- What is expected -
Copy verbatim the material from its first line to the line that holds "col = sc.collection", including that line.

- Available data -
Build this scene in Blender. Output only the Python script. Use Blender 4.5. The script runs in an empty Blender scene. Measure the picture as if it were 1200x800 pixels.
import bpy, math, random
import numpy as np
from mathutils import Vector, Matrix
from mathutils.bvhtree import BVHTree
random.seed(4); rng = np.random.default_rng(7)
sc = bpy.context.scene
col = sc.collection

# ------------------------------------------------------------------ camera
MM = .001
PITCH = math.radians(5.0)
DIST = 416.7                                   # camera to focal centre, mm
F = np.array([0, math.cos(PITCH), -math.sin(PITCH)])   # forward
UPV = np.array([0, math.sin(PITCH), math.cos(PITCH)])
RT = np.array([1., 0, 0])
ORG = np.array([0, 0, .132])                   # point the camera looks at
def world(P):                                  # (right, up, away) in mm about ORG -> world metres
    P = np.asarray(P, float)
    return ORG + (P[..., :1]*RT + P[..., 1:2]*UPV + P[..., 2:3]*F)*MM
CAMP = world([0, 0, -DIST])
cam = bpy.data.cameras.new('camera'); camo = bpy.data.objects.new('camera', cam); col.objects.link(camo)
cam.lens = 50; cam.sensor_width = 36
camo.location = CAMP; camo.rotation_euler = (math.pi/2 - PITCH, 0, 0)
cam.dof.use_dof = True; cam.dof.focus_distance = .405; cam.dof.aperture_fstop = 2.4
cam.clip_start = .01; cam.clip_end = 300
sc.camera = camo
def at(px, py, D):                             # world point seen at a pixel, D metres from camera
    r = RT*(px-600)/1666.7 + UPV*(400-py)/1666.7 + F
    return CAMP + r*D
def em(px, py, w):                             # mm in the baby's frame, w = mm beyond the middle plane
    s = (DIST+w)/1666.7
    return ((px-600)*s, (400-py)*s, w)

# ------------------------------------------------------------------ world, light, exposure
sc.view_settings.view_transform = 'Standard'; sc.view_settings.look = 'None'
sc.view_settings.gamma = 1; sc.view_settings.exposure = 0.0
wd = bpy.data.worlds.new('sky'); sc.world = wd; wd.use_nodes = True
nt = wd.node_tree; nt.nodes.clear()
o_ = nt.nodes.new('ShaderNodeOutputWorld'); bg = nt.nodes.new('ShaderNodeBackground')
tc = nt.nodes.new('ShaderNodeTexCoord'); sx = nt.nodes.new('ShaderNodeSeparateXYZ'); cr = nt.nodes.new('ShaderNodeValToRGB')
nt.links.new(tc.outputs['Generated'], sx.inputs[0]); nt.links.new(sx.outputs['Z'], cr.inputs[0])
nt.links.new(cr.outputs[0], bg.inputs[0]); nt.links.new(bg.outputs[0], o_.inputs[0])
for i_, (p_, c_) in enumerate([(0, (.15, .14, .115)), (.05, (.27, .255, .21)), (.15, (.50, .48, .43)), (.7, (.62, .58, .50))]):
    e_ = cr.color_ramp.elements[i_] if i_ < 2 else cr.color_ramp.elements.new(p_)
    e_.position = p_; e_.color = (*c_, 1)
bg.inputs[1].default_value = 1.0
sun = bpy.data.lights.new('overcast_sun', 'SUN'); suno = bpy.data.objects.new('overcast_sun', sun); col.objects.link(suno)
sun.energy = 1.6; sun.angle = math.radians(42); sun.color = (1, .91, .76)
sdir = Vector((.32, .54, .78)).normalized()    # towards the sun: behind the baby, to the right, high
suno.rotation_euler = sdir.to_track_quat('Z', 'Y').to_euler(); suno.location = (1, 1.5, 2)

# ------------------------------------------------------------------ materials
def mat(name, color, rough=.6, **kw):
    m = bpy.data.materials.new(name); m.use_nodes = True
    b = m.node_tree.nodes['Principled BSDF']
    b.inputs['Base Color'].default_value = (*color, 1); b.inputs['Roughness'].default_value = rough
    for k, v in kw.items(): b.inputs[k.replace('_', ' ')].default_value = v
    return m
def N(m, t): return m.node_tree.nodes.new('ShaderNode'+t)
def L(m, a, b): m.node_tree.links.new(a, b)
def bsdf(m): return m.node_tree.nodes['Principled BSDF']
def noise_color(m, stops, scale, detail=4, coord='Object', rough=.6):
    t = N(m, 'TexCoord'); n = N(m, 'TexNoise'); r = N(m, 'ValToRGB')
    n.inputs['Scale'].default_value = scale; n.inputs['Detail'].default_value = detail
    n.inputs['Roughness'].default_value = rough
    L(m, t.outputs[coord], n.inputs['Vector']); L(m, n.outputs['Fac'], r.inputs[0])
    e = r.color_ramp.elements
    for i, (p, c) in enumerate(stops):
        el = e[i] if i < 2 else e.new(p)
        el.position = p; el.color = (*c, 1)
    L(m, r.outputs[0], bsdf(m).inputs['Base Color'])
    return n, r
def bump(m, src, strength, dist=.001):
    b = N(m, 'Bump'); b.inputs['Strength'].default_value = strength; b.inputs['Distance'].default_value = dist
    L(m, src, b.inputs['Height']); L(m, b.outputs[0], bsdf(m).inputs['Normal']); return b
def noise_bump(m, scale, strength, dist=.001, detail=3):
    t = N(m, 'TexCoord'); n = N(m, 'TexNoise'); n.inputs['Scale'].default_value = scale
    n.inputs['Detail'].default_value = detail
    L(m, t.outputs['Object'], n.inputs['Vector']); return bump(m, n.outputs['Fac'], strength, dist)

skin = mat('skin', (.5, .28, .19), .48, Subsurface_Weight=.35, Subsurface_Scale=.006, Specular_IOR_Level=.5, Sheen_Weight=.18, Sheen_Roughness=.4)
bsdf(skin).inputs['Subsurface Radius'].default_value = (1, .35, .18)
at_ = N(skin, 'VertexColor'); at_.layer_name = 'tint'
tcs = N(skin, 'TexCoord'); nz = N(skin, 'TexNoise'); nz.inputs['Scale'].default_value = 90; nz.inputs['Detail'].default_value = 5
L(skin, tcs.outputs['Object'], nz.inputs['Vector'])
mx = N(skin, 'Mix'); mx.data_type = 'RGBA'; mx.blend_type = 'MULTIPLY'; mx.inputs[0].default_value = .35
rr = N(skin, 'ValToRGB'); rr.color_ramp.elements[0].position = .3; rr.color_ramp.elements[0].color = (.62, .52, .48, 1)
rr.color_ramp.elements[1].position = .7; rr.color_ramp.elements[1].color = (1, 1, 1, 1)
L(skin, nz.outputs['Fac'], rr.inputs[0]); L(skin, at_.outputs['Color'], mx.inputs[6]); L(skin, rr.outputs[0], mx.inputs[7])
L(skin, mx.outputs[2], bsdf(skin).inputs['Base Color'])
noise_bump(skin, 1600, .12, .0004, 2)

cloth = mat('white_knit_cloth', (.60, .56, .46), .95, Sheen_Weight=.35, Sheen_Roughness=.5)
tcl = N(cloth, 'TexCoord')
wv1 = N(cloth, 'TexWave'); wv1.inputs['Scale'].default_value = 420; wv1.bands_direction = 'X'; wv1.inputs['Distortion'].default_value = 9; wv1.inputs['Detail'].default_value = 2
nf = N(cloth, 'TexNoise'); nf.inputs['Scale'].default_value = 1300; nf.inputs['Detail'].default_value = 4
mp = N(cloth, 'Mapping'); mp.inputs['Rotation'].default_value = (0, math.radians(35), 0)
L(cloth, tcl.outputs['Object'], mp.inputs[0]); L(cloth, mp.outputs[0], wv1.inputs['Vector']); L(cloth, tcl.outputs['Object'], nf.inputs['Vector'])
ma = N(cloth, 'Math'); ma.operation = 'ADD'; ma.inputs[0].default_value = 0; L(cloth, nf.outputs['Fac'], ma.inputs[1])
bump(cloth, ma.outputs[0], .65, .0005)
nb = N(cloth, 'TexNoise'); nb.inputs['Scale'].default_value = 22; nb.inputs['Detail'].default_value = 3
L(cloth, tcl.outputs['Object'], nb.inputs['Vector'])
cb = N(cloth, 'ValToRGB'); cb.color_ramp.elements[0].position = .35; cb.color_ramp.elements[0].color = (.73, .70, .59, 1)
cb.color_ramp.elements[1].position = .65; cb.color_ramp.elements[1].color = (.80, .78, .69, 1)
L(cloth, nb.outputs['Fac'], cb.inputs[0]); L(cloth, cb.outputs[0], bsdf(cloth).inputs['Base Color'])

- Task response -
Build this scene in Blender. Output only the Python script. Use Blender 4.5. The script runs in an empty Blender scene. Measure the picture as if it were 1200x800 pixels.
import bpy, math, random
import numpy as np
from mathutils import Vector, Matrix
from mathutils.bvhtree import BVHTree
random.seed(4); rng = np.random.default_rng(7)
sc = bpy.context.scene
col = sc.collection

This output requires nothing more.